* Start EXTRACTED DATA *

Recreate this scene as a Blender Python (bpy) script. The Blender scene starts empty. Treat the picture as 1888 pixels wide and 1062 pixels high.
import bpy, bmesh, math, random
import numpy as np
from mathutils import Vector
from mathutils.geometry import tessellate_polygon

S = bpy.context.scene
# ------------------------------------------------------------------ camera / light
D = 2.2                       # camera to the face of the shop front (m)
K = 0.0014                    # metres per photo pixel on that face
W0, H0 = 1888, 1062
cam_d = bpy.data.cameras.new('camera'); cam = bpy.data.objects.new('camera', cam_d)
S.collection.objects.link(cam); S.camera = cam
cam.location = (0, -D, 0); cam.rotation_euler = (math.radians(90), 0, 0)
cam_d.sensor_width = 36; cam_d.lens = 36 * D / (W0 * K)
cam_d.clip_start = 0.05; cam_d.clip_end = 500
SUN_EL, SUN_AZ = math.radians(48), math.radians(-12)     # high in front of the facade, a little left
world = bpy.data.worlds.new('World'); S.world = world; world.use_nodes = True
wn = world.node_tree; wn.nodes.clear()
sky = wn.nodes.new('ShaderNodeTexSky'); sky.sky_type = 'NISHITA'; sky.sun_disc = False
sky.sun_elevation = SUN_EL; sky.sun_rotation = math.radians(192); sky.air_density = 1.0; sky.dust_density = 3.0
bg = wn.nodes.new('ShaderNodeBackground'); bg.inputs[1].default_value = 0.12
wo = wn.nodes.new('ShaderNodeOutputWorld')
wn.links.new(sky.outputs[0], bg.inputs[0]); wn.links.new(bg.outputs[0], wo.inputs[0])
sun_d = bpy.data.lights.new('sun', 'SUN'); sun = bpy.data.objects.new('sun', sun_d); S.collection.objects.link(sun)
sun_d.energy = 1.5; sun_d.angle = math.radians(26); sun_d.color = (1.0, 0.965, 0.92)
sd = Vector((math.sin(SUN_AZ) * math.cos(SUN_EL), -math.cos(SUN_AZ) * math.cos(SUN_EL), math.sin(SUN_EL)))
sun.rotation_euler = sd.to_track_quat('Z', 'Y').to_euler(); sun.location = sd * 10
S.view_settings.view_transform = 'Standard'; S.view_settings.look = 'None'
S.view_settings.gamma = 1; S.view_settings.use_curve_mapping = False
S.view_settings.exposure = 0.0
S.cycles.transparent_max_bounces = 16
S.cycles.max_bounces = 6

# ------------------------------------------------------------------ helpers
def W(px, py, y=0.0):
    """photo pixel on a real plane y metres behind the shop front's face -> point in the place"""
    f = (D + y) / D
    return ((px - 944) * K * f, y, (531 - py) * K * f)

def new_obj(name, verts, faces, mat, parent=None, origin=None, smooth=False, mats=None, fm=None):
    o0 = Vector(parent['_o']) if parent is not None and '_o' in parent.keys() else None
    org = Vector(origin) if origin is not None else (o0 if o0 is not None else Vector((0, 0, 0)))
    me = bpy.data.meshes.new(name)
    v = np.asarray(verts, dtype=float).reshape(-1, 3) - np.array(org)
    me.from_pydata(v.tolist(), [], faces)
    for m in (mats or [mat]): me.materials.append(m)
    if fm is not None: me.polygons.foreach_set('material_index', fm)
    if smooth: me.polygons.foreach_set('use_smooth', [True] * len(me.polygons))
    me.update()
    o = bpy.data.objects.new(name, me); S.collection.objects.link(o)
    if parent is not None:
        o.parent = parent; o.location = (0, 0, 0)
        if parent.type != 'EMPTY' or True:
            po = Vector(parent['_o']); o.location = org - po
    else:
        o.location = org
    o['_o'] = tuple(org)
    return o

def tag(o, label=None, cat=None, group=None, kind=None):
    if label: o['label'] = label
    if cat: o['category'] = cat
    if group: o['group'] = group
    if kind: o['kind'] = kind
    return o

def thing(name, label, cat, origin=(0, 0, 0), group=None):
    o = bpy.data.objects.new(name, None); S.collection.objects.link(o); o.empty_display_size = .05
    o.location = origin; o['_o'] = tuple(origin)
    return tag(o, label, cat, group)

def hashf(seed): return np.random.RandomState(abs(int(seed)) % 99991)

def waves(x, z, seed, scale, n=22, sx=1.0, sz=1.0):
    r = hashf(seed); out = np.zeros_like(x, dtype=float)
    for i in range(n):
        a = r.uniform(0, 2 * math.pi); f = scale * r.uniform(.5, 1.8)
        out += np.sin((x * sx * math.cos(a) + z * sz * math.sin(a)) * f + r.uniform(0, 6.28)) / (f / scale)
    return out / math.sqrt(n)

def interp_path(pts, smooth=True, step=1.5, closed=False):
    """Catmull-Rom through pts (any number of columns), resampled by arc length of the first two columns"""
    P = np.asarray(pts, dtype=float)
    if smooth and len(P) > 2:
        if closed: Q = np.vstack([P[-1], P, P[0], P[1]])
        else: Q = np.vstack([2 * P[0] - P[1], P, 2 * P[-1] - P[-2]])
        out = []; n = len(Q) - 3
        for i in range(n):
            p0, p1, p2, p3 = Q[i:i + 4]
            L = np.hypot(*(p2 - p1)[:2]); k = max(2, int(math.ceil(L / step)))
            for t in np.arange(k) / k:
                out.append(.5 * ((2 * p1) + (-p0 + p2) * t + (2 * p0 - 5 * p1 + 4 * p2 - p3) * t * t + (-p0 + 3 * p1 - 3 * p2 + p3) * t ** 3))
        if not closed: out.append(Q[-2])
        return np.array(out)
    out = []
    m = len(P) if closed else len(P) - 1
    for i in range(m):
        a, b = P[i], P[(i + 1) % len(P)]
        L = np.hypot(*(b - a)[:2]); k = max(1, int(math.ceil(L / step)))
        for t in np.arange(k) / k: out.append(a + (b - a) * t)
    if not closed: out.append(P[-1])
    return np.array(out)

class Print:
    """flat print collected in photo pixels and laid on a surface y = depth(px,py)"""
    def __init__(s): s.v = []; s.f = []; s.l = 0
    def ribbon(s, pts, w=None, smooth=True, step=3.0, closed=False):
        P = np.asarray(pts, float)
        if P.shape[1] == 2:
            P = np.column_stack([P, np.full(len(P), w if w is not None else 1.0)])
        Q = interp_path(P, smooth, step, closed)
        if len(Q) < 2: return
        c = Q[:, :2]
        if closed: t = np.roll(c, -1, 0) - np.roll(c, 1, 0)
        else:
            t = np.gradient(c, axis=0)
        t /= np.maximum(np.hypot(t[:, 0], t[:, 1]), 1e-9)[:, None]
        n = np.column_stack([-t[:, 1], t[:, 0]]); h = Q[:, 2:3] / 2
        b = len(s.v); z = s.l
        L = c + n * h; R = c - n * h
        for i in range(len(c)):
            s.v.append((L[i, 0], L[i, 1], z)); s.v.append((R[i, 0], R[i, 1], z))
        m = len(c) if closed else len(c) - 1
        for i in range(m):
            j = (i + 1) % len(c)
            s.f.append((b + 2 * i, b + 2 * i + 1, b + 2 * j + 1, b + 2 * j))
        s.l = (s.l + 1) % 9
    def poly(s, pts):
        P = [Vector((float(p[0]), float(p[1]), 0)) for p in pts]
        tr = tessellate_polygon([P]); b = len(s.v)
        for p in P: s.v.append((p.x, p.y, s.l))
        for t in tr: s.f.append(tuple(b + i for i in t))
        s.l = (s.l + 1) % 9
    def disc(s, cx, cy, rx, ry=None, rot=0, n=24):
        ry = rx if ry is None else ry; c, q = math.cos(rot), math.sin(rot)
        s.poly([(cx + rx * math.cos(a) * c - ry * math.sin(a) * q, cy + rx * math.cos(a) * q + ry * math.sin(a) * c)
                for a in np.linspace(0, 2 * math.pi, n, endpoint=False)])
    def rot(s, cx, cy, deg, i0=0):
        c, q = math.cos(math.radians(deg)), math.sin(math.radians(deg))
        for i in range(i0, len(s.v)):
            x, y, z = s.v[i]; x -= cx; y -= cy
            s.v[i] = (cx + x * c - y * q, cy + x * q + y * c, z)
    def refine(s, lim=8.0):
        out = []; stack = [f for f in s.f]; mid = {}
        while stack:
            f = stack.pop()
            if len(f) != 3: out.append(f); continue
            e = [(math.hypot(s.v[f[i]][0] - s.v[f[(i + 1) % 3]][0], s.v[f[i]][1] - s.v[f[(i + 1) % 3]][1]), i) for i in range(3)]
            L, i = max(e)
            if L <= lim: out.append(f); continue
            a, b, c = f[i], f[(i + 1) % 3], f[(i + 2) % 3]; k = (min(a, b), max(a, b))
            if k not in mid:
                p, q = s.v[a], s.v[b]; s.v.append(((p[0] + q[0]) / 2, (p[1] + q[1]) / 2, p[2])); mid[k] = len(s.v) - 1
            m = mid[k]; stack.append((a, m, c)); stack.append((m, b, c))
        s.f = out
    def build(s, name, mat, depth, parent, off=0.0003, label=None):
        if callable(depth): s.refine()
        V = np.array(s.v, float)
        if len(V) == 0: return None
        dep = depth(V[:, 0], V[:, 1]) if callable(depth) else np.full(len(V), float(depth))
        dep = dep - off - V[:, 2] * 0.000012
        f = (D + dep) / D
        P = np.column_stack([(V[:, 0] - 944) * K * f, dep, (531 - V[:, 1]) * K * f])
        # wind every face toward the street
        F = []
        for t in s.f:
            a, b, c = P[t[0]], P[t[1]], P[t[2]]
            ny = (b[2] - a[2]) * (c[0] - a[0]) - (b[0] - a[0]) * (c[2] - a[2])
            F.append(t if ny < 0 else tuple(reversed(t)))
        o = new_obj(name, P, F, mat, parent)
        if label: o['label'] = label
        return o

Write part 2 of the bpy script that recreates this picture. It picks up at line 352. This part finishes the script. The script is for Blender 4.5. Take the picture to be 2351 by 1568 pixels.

* End EXTRACTED DATA *

• _YOUR INSTRUCTIONS_:
Beginning at the first line above, repeat exactly until the line containing "from mathutils.geometry import", which is included.

• _RESPONSE_:
Recreate this scene as a Blender Python (bpy) script. The Blender scene starts empty. Treat the picture as 1888 pixels wide and 1062 pixels high.
import bpy, bmesh, math, random
import numpy as np
from mathutils import Vector
from mathutils.geometry import tessellate_polygon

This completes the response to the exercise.